The path since then has not been straight.
Instead of moving smoothly up to Castilla, Fortea found himself held back with Real Madrid C, stuck in a holding pattern while others advanced. When he finally made the jump, the adaptation bit hard. He struggled to lock down the right-back spot, to impose his game in a team full of players chasing the same dream.
But he did not fade. He fought his way into the side and became an important figure in the Juvenil A team that lifted the UEFA Youth League. On those European youth nights, his qualities flashed in full colour: speed, skill, constant aggression down the flank. He plays on the front foot by instinct.
That instinct still needs polishing. Defensively, there is work to be done – positioning, duels, the small details that separate an exciting full-back from a reliable one at elite level. Inside the club, they see him as a big long-term bet, not a finished article. His contract runs until 2029, a clear sign that Madrid are prepared to give him time to grow into the role.
If Real choose Fortea, they choose risk and reward. They choose a right-back who can stretch games, who can pin opponents back, but who will inevitably make the kind of mistakes that come with youth. They also choose continuity with their own idea: a homegrown, aggressive full-back in the Carvajal mould, updated for a new era.
Jiménez – the quiet captain waiting his turn
On the other side of the equation stands David Jiménez, the calm to Fortea’s storm. Less noise, more certainty.
Jiménez joined La Fábrica in 2013 from Móstoles URJC, a boy with Álvaro Arbeloa as his idol. That choice of role model tells you plenty. He is not the type to flood highlight reels; he is the type to satisfy coaches.
Year by year, he climbed through the youth categories. No great fanfare, no dramatic leaps. Just steady, reliable progress until he pulled on the captain’s armband at Castilla. Around Valdebebas they describe him as a complete team player, “the silent leader” – the one who rarely speaks loudest, but sets the tone with his professionalism and attitude.
On 17 December, Jiménez finally crossed the line every academy player dreams of, making his first-team debut in the Copa del Rey against Talavera under Xabi Alonso. It was not a ceremonial cameo. He has since featured in three more matches, including a start against Valencia, a fixture that always tests a defender’s mettle.
His profile is clear. Solid. Disciplined. Rarely spectacular. He does not dominate the eye like an attacking full-back, but he does not betray his team either. Comparisons inside the club drift towards Nacho Fernández – another quiet guardian who built a career on reliability, versatility and an almost total absence of errors.
Choosing Jiménez would be choosing security. A player who can drop into the side without disrupting structure, who understands the defensive demands of a Madrid back line and who already carries the trust that comes with the captaincy at Castilla.
Two paths, one position
Carvajal’s exit leaves more than a vacancy. It opens a philosophical question for Real Madrid’s right flank.
Do they back the daring, offensive energy of Fortea, betting on his ceiling and accepting the growing pains that will follow?
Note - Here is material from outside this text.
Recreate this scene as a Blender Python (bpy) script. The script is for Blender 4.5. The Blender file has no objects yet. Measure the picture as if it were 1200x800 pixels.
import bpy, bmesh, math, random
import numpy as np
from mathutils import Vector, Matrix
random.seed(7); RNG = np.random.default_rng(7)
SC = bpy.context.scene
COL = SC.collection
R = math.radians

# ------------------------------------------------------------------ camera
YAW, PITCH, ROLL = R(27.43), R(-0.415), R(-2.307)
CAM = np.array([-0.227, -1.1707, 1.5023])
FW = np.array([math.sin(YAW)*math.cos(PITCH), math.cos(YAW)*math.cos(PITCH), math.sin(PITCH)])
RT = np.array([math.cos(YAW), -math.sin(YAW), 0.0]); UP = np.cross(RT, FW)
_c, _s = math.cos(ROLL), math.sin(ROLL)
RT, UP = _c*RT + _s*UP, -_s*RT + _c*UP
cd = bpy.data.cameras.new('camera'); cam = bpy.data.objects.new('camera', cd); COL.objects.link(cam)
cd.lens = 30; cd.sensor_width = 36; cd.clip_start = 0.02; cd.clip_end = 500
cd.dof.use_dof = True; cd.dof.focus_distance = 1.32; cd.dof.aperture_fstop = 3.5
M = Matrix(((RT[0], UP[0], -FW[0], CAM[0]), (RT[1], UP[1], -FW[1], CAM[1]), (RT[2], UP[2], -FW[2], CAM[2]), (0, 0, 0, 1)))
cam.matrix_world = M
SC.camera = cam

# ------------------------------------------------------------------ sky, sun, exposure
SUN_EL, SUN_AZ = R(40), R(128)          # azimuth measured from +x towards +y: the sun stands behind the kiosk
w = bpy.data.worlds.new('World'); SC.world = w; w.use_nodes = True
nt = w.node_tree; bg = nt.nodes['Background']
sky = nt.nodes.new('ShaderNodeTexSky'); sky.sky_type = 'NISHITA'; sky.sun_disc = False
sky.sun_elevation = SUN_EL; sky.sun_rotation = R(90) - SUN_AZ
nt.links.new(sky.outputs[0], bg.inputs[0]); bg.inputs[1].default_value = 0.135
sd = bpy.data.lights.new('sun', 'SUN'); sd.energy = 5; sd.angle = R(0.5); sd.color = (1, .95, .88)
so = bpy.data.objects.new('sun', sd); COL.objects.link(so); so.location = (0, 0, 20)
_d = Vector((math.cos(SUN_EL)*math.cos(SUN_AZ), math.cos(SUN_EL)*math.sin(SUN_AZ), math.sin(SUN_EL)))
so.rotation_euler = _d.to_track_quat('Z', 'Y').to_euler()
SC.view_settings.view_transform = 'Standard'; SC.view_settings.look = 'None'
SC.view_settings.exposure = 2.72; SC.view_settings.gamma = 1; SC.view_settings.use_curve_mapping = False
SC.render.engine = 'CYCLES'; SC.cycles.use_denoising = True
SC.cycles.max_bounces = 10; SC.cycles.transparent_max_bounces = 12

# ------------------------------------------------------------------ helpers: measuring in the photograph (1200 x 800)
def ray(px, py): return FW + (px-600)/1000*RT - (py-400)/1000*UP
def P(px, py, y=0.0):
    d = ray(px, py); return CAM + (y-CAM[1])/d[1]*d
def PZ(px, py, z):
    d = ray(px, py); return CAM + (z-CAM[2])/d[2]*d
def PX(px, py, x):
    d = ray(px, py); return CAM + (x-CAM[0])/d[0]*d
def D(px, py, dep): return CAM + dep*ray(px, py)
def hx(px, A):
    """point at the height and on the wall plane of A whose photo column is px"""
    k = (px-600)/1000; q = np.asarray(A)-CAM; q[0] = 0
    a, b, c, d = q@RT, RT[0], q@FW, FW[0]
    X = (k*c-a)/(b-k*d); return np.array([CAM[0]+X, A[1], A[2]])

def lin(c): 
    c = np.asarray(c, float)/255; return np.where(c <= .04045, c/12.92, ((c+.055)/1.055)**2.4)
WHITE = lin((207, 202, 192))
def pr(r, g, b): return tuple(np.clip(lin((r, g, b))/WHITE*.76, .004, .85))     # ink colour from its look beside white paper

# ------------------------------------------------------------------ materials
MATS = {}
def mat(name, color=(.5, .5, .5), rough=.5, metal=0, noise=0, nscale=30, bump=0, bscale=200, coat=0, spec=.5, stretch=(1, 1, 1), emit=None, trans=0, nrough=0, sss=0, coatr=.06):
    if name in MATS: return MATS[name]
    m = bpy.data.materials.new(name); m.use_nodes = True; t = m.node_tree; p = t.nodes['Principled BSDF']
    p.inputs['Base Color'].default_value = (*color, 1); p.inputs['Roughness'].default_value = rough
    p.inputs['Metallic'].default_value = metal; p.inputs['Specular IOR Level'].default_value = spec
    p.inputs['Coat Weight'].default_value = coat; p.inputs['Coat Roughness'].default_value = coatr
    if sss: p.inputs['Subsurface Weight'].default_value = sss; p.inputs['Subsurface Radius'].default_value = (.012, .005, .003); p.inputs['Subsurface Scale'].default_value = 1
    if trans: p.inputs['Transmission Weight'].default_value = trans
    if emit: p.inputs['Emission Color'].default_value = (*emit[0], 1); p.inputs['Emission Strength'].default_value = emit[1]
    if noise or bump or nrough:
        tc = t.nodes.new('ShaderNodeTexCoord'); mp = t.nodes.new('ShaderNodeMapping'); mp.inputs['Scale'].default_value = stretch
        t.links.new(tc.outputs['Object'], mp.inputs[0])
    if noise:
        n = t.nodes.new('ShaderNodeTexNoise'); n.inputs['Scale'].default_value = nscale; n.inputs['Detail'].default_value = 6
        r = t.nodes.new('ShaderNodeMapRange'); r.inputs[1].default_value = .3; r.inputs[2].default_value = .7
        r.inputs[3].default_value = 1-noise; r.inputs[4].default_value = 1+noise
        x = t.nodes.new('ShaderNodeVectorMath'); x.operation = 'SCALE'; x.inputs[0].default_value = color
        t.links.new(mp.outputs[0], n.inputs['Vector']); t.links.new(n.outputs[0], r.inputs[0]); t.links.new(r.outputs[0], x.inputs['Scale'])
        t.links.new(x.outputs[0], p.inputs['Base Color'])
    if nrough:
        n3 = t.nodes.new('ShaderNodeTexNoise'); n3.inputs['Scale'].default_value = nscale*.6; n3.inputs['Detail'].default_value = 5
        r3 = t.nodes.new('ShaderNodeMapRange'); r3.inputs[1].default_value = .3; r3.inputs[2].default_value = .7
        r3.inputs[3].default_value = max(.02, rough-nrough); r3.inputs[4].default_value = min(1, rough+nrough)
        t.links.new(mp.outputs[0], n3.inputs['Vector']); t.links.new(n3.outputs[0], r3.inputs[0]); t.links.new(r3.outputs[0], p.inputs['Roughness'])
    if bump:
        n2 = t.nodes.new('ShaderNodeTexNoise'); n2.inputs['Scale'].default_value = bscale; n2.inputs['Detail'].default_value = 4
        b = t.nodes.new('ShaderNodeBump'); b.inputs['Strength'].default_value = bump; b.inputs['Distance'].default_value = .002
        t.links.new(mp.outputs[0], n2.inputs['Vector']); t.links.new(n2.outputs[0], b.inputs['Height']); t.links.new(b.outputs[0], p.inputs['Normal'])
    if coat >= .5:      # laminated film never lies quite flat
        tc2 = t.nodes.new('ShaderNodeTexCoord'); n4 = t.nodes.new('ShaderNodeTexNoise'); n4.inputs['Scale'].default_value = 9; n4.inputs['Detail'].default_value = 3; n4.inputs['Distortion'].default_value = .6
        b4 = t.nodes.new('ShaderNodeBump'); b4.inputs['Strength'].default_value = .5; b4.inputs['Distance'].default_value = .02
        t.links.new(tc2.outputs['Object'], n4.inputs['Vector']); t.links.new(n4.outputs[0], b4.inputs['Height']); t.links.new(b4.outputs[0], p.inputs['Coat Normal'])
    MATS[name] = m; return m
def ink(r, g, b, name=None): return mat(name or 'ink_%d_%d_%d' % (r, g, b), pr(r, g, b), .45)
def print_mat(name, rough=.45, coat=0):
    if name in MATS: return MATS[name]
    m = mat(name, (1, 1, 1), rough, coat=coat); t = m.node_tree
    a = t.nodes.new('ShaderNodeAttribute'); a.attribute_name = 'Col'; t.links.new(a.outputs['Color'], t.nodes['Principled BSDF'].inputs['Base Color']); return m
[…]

Or do they reward Jiménez’s years of service and leadership, leaning on a defender who may never dominate headlines but rarely lets anyone down?
There is a third way, of course: the market. If an external opportunity suddenly becomes viable, Madrid have the financial power and sporting appeal to move. But as it stands, the most realistic solutions are already training every day in Valdebebas, waiting for a call that could change their careers.
Carvajal will walk out at the Bernabéu this weekend knowing his chapter is almost written. Somewhere behind him, one of these two academy right-backs is preparing to pick up the pen.